Resesi RI di Depan Mata, Semoga Pasar Tidak Menghukum

Sentimen perdagangan hari ini masih dari rilis data kemarin yang belum sempat direspons oleh para pelaku pasar karena kondisi global yang sedang oke.
Dari dalam negeri data kurang enak datang dari rilis data Badan Pusat Statistik (BPS), yang menunjukkan pada September terjadi deflasi sebesar 0,05% meskipun survei dari Bank Indonesia memprediksikan terjadinya inflasi sebesar 0,05% dan konsensus juga menargetkan hal yang sama.
Hal ini artinya selama kuartal ketiga tahun 2020, Indonesia terus-terusan mengalami deflasi yang mengindikasikan adanya masalah daya beli masyarakat dan mengkonfirmasi bahwa memang Indonesia sudah sangat dekat dengan jurang resesi.
Dari Paman Sam, rilis data tingkat pengangguran tentu saja sangat dinanti oleh para investor. Tingkat pengangguran ini diekspektasikan berada di angka 8,2% pada September, turun dibandingkan dengan angka bulan Agustus yakni 8,4% sebelum sempat memuncak pada bulan Mei di angka 14,7%. Tingkat pengangguran sendiri menjadi tolak ukur pengeluaran konsumen yang menjadi mayoritas pengerak ekonomi AS.
Sementara itu rilis kedua angka PMI di negara-negara Uni Eropa tidak menunjukkan banyak perubahan dari rilis pertama. Negara-negara besar di Benua Biru masih menunjukkan tren kenaikan angka PMI yang rata-rata sudah berada di atas angka 50 yang mengindikasikan adanya ekspansi di sektor manufaktur.

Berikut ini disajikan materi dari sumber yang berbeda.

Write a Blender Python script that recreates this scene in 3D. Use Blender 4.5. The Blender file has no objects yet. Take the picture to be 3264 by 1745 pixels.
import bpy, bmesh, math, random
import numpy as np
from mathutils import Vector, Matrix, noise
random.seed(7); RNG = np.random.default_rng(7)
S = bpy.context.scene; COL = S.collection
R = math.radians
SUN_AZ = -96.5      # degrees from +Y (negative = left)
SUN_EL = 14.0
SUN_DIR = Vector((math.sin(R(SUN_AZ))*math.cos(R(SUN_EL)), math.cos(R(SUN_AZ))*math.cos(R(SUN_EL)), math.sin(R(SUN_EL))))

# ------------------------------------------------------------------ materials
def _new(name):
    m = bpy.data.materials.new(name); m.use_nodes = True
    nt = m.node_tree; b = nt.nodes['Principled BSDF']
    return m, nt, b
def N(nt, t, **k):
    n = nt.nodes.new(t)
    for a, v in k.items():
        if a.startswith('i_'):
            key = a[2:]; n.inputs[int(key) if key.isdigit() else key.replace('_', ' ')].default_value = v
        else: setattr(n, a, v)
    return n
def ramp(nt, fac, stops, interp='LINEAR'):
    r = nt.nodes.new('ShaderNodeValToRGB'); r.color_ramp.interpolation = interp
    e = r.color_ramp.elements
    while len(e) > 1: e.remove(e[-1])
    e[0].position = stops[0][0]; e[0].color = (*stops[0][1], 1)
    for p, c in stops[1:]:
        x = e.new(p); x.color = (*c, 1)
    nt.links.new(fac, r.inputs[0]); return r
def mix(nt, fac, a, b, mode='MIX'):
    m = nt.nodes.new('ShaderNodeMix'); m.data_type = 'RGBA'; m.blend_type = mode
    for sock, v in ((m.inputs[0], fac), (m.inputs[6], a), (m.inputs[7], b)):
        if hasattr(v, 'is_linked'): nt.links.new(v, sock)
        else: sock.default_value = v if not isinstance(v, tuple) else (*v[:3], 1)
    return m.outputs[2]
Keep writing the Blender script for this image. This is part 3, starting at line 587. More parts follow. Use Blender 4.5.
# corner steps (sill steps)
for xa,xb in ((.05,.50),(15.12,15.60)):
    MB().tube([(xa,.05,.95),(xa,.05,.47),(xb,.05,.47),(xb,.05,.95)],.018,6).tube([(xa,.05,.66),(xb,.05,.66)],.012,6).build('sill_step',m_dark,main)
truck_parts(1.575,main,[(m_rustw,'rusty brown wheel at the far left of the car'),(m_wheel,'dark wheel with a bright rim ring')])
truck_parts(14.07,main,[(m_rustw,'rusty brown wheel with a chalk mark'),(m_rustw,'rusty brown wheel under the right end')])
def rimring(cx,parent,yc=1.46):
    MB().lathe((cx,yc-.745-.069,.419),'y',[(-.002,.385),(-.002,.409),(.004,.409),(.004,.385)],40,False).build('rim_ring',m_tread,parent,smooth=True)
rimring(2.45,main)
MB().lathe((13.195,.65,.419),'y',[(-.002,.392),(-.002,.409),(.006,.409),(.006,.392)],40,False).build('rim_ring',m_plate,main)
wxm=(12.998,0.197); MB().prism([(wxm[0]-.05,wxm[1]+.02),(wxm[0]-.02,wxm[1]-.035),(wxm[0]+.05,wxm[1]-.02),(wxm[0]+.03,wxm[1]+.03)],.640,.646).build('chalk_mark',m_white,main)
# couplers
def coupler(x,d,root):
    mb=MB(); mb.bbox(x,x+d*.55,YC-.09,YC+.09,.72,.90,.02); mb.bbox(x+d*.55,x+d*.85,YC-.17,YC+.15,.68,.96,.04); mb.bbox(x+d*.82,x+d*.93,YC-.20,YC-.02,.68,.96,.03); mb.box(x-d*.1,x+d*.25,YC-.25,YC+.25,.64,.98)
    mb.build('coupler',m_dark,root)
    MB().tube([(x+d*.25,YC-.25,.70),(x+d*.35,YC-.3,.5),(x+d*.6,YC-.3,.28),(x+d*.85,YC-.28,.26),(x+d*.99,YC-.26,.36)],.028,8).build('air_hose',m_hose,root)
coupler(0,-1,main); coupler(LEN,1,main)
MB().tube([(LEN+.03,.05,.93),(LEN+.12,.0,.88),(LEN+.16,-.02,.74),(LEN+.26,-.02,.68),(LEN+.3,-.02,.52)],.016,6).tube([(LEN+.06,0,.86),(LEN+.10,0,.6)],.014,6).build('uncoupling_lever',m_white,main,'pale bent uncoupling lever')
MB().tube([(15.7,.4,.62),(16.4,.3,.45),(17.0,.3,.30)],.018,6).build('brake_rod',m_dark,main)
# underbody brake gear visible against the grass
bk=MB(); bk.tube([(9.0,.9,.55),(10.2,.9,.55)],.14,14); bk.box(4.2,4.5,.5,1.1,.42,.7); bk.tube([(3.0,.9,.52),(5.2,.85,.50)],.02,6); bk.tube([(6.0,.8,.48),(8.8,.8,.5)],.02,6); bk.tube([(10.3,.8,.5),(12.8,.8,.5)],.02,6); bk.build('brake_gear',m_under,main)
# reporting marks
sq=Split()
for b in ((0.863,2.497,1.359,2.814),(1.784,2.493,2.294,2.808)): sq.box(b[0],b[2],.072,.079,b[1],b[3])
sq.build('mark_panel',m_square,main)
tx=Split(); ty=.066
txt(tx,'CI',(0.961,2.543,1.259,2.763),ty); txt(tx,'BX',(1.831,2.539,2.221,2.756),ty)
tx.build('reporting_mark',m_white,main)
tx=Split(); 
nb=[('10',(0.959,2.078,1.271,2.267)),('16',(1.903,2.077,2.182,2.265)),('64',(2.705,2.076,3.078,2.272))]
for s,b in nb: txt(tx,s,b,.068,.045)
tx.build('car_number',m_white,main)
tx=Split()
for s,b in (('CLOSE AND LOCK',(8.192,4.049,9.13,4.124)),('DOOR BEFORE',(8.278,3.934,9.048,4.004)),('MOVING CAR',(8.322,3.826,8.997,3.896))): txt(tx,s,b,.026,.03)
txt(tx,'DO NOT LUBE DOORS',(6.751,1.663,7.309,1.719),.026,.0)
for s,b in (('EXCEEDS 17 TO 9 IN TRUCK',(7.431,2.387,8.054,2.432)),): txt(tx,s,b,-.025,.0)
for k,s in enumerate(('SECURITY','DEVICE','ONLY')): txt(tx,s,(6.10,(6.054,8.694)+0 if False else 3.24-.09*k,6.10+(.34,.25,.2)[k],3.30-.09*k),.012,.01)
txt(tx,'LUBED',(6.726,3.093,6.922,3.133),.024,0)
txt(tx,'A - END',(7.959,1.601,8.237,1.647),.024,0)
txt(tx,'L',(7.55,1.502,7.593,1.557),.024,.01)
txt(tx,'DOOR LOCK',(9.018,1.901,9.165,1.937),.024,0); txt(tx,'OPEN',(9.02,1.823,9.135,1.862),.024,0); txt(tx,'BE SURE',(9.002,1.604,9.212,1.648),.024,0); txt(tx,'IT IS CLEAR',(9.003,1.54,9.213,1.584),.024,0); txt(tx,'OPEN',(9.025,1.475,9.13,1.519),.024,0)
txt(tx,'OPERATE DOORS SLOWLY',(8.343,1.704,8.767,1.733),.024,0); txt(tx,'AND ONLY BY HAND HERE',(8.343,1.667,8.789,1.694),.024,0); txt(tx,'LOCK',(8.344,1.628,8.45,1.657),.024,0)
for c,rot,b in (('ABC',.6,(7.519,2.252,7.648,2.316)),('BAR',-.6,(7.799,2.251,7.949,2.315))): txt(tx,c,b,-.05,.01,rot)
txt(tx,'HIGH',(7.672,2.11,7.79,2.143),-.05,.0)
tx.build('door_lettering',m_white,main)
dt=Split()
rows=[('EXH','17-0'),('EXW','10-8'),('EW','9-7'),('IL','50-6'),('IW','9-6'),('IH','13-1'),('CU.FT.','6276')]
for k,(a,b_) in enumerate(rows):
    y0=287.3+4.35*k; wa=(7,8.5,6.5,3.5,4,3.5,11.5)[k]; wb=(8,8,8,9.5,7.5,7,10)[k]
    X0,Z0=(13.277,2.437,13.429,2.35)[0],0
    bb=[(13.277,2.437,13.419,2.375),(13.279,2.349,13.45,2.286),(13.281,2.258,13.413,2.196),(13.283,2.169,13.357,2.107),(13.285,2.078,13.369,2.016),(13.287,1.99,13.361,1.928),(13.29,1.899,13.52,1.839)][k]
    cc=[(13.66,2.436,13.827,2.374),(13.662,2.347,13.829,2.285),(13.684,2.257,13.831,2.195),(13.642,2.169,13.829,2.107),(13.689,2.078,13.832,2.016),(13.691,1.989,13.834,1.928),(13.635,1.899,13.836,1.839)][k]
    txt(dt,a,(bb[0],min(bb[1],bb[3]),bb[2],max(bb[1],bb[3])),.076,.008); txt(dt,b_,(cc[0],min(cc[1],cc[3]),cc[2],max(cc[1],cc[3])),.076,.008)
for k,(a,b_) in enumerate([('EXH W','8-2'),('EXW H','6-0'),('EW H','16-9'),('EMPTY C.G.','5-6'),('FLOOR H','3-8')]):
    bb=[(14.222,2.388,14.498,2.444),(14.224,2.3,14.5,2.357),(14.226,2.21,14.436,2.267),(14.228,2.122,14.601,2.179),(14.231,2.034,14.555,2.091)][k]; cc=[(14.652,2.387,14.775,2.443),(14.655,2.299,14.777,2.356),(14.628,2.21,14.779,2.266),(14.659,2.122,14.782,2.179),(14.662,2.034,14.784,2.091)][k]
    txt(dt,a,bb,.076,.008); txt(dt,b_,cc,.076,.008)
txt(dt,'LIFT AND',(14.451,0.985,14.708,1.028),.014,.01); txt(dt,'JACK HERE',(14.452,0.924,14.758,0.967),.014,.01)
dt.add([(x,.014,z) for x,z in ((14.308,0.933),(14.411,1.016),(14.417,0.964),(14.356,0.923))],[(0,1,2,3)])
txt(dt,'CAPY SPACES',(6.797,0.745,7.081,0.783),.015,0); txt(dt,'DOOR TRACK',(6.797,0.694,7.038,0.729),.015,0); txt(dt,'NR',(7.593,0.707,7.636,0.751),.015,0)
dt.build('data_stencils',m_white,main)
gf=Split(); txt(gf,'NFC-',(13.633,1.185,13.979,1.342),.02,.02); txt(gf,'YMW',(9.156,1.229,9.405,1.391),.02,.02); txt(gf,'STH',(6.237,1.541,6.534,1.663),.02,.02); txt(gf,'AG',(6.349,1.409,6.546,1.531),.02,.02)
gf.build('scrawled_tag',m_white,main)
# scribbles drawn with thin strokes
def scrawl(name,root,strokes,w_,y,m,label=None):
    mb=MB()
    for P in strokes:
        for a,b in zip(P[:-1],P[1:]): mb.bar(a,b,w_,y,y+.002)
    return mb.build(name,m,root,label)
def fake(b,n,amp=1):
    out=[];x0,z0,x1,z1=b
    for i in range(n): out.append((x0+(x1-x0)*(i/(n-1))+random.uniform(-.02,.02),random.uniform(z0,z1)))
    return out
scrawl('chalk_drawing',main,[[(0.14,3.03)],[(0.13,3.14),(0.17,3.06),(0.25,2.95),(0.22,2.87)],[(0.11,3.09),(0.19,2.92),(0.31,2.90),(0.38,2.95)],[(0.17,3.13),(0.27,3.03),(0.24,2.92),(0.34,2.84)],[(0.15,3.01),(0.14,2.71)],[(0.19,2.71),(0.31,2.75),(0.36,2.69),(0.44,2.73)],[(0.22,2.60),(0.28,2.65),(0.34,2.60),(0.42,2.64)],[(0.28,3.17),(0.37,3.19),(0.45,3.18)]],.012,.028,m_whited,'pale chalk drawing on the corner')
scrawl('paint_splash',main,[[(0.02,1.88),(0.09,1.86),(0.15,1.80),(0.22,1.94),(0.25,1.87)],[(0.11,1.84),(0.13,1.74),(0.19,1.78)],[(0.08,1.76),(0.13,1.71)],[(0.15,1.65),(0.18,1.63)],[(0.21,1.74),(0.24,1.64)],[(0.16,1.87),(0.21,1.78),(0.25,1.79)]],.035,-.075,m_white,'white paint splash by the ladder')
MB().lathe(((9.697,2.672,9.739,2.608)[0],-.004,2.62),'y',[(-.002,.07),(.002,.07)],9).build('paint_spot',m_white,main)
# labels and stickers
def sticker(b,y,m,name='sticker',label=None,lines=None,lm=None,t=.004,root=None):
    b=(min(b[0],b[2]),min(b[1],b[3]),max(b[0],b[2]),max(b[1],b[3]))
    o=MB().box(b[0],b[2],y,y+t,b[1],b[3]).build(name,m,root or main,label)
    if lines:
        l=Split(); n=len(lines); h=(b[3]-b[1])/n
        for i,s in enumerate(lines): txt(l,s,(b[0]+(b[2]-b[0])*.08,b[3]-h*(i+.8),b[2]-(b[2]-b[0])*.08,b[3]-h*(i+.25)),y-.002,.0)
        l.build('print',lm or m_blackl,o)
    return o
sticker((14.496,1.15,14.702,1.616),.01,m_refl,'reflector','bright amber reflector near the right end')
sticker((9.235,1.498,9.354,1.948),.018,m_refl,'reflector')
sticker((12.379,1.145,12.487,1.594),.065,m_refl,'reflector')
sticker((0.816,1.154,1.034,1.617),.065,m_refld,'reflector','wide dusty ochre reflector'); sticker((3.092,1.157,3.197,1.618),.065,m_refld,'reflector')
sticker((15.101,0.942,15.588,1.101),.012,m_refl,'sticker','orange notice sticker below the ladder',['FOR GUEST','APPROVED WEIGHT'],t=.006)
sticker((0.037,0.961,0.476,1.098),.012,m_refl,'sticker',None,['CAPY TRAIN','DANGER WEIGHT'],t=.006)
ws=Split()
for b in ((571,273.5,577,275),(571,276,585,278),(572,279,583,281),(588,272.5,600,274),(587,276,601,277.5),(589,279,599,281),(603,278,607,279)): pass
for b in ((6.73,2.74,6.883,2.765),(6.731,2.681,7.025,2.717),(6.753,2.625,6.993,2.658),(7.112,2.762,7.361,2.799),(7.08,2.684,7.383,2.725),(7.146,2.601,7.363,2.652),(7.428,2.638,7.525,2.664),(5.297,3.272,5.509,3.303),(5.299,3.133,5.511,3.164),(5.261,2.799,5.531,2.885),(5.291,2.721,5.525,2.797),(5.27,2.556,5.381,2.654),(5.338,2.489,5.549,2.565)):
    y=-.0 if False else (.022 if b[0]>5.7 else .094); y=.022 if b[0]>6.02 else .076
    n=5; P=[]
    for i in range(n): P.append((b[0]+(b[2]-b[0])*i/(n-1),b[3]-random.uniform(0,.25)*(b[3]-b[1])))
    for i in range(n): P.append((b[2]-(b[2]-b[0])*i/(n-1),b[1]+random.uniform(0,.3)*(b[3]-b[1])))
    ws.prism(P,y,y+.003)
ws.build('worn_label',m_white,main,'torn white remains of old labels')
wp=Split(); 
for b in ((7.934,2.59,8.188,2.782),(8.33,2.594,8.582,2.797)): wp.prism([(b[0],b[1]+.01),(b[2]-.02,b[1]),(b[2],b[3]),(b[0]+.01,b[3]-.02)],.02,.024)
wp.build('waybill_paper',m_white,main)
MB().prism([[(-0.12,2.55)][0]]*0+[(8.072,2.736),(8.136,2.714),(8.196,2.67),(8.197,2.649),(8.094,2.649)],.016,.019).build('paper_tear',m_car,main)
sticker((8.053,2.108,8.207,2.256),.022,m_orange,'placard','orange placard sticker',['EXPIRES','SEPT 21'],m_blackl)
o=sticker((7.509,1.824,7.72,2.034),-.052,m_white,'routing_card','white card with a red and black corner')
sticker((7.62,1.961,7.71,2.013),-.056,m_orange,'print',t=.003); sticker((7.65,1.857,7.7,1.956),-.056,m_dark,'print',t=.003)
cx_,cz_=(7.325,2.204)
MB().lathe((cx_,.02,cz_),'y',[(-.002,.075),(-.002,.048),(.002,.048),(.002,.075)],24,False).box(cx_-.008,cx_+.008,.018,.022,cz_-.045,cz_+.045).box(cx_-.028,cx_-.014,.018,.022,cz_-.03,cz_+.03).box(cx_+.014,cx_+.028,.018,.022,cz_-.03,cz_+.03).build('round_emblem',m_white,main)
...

PMI Uni Eropa sendiri berada di angka 53,7 pada bulan September, naik dari posisi bulan Agustus yang berada di angka 51,7.
Sementara itu Indeks Harga Konsumen Uni Eropa yang datanya akan dirilis hari ini memiliki konsensus terjadinya inflasi secara bulanan sebesar 0,1% setelah pada bulan lalu juga terjadi deflasi sebesar 0,4% yang mengindikasikan adanya pemulihan daya beli masyarakat.